Temporal Phase Unwrapping Based on Unequal Phase-Shifting Code.

In fringe projection profilometry (FPP) based on temporal phase unwrapping (TPU), reducing the number of projecting patterns has become one of the most important works in recent years. To remove the $2\pi $ ambiguity independently, this paper proposes a TPU method based on unequal phase-shifting code. Wrapped phase is still calculated from $N$ -step conventional phase-shifting patterns with equal phase-shifting amount to guarantee the measuring accuracy. Particularly, a series of different phase-shifting amounts relative to the first phase-shifting pattern are set as codewords, and encoded to different periods to generate one coded pattern.

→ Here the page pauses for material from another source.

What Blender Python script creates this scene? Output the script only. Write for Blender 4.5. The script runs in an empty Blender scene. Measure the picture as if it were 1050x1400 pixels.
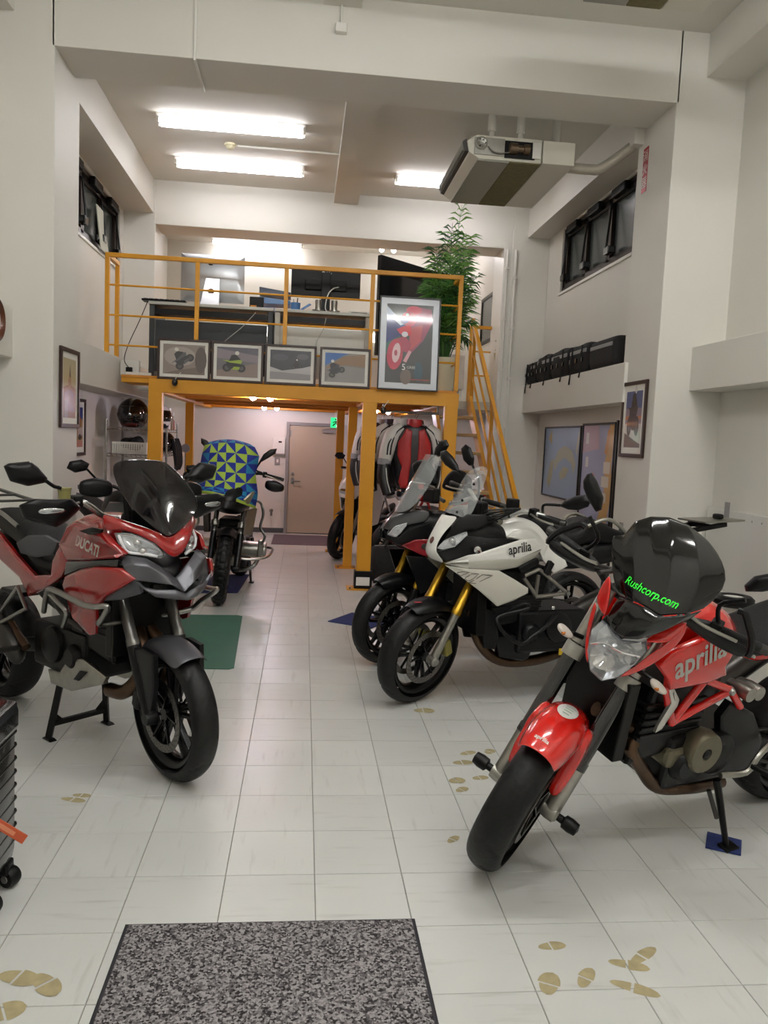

When decoding, Fringe order with a large number can be determined from the conventional and coded wrapped phases. In addition, we develop a self-correction method to eliminate the deviation between the edge of fringe order and the $2\pi $ discontinuity. Thus, the proposed method can achieve TPU but need to only project one additional coded pattern (e. g. 3+1), which can significantly benefit dynamic 3D shape reconstruction. The theoretical and experimental analysis verify that the proposed method performs high robustness on the reflectivity of the isolated object while ensuring the measuring speed. [ABSTRACT FROM AUTHOR]